Oral History Interview with Eula McGill, February 3, 1976. Interview G-0040-1. Southern Oral History Program Collection (#4007) in the Southern Oral History Program Collection, Southern Historical Collection, Wilson Library, University of North Carolina at Chapel Hill.

Full Text of the Excerpt

JACQUELYN HALL:
What did you do there? What was your job?
EULA MCGILL:
I was spinning, because they made the sugar bags. I had to still do that; that was the only thing I knew to do. And I had to still do that because you had to tell them you were experienced to get a job, and I didn't have a chance to do anything else.
JACQUELYN HALL:
What about your wages?
EULA MCGILL:
You know, I can't remember what I made when I first went there. It must have been about four or five dollars a week. I remember there a time right after I went to work there in the winter, they didn't pay us all in money. As I remember it I was making six dollars a week, and they gave me three dollars and three dollars in script to spend at the A&P store, because they couldn't pay us all-just in the height of the Depression there, just before Roosevelt was elected.
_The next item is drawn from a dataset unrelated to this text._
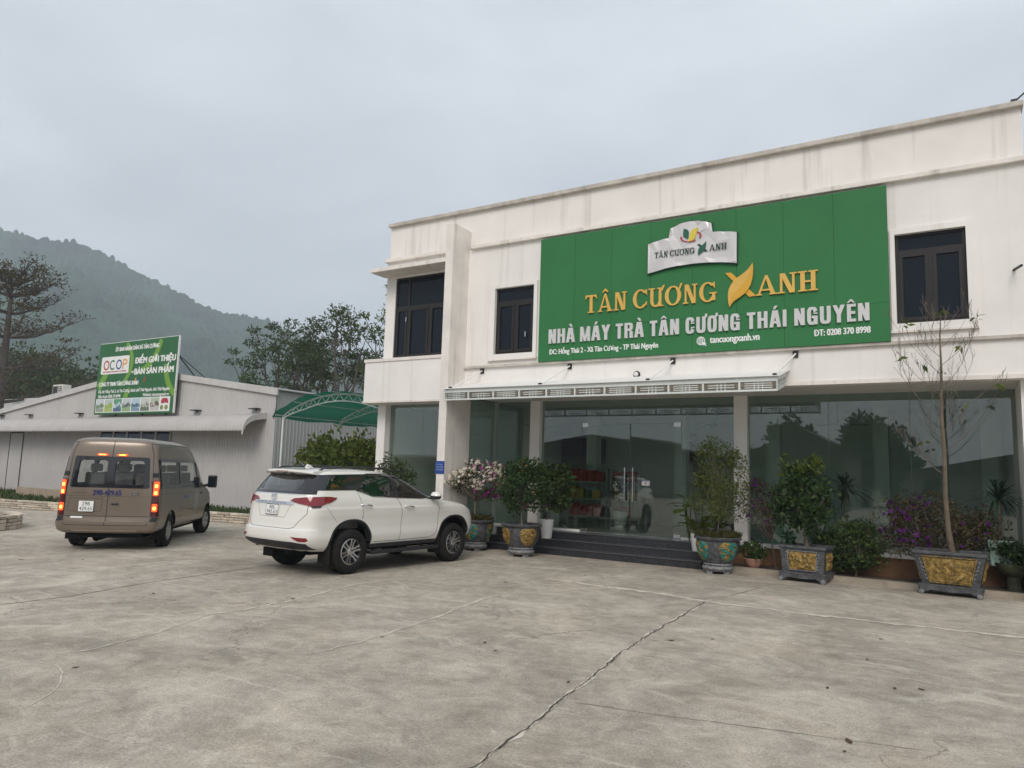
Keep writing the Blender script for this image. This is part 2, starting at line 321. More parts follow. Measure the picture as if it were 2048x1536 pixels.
# ------------------------------------------------------------------ hill behind, covered with forest
def vnoise(x, y, seed):
    xi = np.floor(x).astype(int); yi = np.floor(y).astype(int); fx = x - xi; fy = y - yi
    fx = fx * fx * (3 - 2 * fx); fy = fy * fy * (3 - 2 * fy)
    def h(a, b): n = (a * 374761393 + b * 668265263 + seed * 1442695041) & 0x7fffffff; n = (n ^ (n >> 13)) * 1274126177 & 0x7fffffff; return ((n ^ (n >> 16)) & 0xffff) / 65535.0
    return (h(xi, yi) * (1 - fx) + h(xi + 1, yi) * fx) * (1 - fy) + (h(xi, yi + 1) * (1 - fx) + h(xi + 1, yi + 1) * fx) * fy
def hill():
    az = np.array([-20, 0, 12, 22.06, 23.14, 24.17, 26.19, 27.32, 28.27, 29.76, 31.28, 32.84, 34.43, 36.05, 37.99, 39.1, 40.22, 43.6, 47.9, 55, 65, 80])
    el = np.array([5, 9, 13, 14.4, 14.40, 14.25, 14.5, 14.3, 13.95, 13.35, 12.75, 12.1, 11.45, 11.0, 10.8, 10.7, 10.3, 9.1, 7.9, 5.5, 3.5, 2.0])
    A = np.radians(np.linspace(8, 66, 1000)); Rr = np.linspace(330, 1040, 380)
    aa, rr = np.meshgrid(A, Rr, indexing='ij')
    crest = 880 + 88 * np.sin(aa * 5)
    e = np.interp(np.degrees(aa), az, el); H = crest * np.tan(np.radians(e))
    t = np.clip((rr - 330) / (crest - 330), 0, 1)
    prof = 0.42 * t + 0.58 * t ** 2.0
    spur = (vnoise(aa * 9 + 3, rr / 150, 5) - 0.5) * 95 + (vnoise(aa * 26, rr / 75, 8) - 0.5) * 26
    z = H * prof + spur * np.sin(np.pi * t) * 0.8
    back = rr > crest; z = np.where(back, H - (rr - crest) * 0.35, z)
    x = -rr * np.cos(aa); y = rr * np.sin(aa)
    # tree crowns as overlapping domes
    best = np.zeros_like(z); cs = 5.0
    gx = np.floor(x / cs).astype(int); gy = np.floor(y / cs).astype(int)
    def hsh(a, b, s): n = (a * 374761393 + b * 668265263 + s * 974634777) & 0x7fffffff; n = (n ^ (n >> 13)) * 1274126177 & 0x7fffffff; return ((n ^ (n >> 16)) & 0xffff) / 65535.0
    for dx in (-1, 0, 1):
        for dy in (-1, 0, 1):
            ax, ay = gx + dx, gy + dy
            px = (ax + 0.15 + 0.7 * hsh(ax, ay, 1)) * cs; py = (ay + 0.15 + 0.7 * hsh(ax, ay, 2)) * cs
            rad = 2.2 + 1.9 * hsh(ax, ay, 3); hh = 2.2 + 4.5 * hsh(ax, ay, 4) ** 3
            d2 = ((x - px) ** 2 + (y - py) ** 2) / rad ** 2
            best = np.maximum(best, hh * np.sqrt(np.clip(1 - d2, 0, 1)))
    z = z + best * (0.8 + 0.5 * vnoise(x / 25, y / 25, 3)) + 0.8 * vnoise(x / 1.3, y / 1.3, 9) + 1.5 * vnoise(x / 17, y / 17, 4) - 3
    v = np.stack([x, y, z], -1).reshape(-1, 3); na, nr = aa.shape
    i, j = np.meshgrid(np.arange(na - 1), np.arange(nr - 1), indexing='ij'); k = i * nr + j
    f = np.stack([k, k + nr, k + nr + 1, k + 1], -1).reshape(-1, 4)
    m = mat('forest_canopy', (0.022, 0.050, 0.026), 0.9, var=0.9, scale=0.016); N, L = nodes(m)
    o = mesh_np('hill', v, f, m, smooth=False)
    tag(o, kind='structure')
hill()

# ------------------------------------------------------------------ showroom building
YW, YG, YF = 14.5, 16.1, 13.8          # upper wall plane, shop glass plane, front of the tall fin
ZS, ZF = 3.66, 0.48                    # soffit and floor level
XL, XR, XP = -13.0, 1.14, -10.42
bld = thing('showroom_building', 'white two storey showroom with a flat roof, green signboard and full height shop glass', 'building', (-6, YW, 0))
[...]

Then later, though, I was making $5.10 a week, because Joe came over to me one night and he had some black work running. I don't know, it was an experiment or something, but they had some black, and you couldn't hardly see it at night. He couldn't get nobody to stay over there; he told me if I'd go over there and run that black work that he'd help me out and he'd give me two dollars a week more. So when payday came I still had $5.10, and I was working sixty hours a week. So I went to him and said, "Where's my two dollar raise?" And he said, "What?" And I said, "You promised me two dollars if I'd stay over there on that black work." And he said, "Did I?" I said, "You know you did." "Well, I don't know how I'm going to fix it." I said, "Well, I'm expecting it." So I got two dollars a week more for that; and I was making $7.10 a week for sixty hours when the first minimum wage law came in under the NRA-twelve dollars a week for forty hours.
JACQUELYN HALL:
Did your wages go up when the minimum wage law came in?
EULA MCGILL:
Twelve dollars a week for forty hours. So I worked the second shift then, and they put on a third shift, see.
JACQUELYN HALL:
What were working conditions like there in comparison to your first job at Dwight Mills?
EULA MCGILL:
Terrible!
JACQUELYN HALL:
Worse?
EULA MCGILL:
Yes, because the company wasn't as good a company. They didn't keep their places clean. But so far as supervisors, I have had no trouble with supervision. I have to say that, I just didn't have any trouble per se with any personal clashes with the bosses, with my immediate supervisors.
JACQUELYN HALL:
Your supervisor there was . . . very helpful to you.
EULA MCGILL:
Yes.
JACQUELYN HALL:
Why was that?
EULA MCGILL:
I don't know, he just took a liking to me some way or another. I never missed any time from work, and I was never late. I couldn't miss no time. Some people did lay out; how they did it I don't know, but I never lost a day from work. I had to be there because I needed to work; if you didn't work you didn't get paid, so I had to be there. I needed the money, what little I got.
JACQUELYN HALL:
Did he treat you better than he did the other women?
EULA MCGILL:
Well, he was a pretty nice fellow to everybody, but I would say that he did, by the fact of giving me the two dollars a week more-which he had to finagle and fix some way or another, because they never would have allowed it. I would say yes. I know when we started organizing he came down and said, "I understand that they're trying to organize a union." And I said, "Yes." And he said, "I understand you're on the organizing committee." I said, "That's right." And he said, "Well, I just want to know why. Haven't I always been good to you?" I said, "Well, you've done all for me that you can. My Dad always told me if I wanted a drink of water go to the head of the spring. I want to get to the man over you." He just laughed and walked off, you know. So in our department he never tried to interfere; that's all he ever said to me about my union activity. Except he came back one day (and there were a couple of black women that worked there-and they made less than we did; they paid them less).
JACQUELYN HALL:
They did the same work?
EULA MCGILL:
He laughed one day at me and said, "Hey, you going to get Rosa into the union?" And I said, "Yes, if she'll join." (She was one of the black women.) He said, "You going to call her sister?" I said, "Sure I'm going to call her sister; I work here with her, don't I?" And he just went on; that's the only thing he ever said to me.
JACQUELYN HALL:
Did you think of him as a friend of yours? Or was it that kind of. . .?
EULA MCGILL:
Well, not really friend; but I'd say this, that he seemed to have a little more respect for me than he did the other people, and he'd come down and chat with me.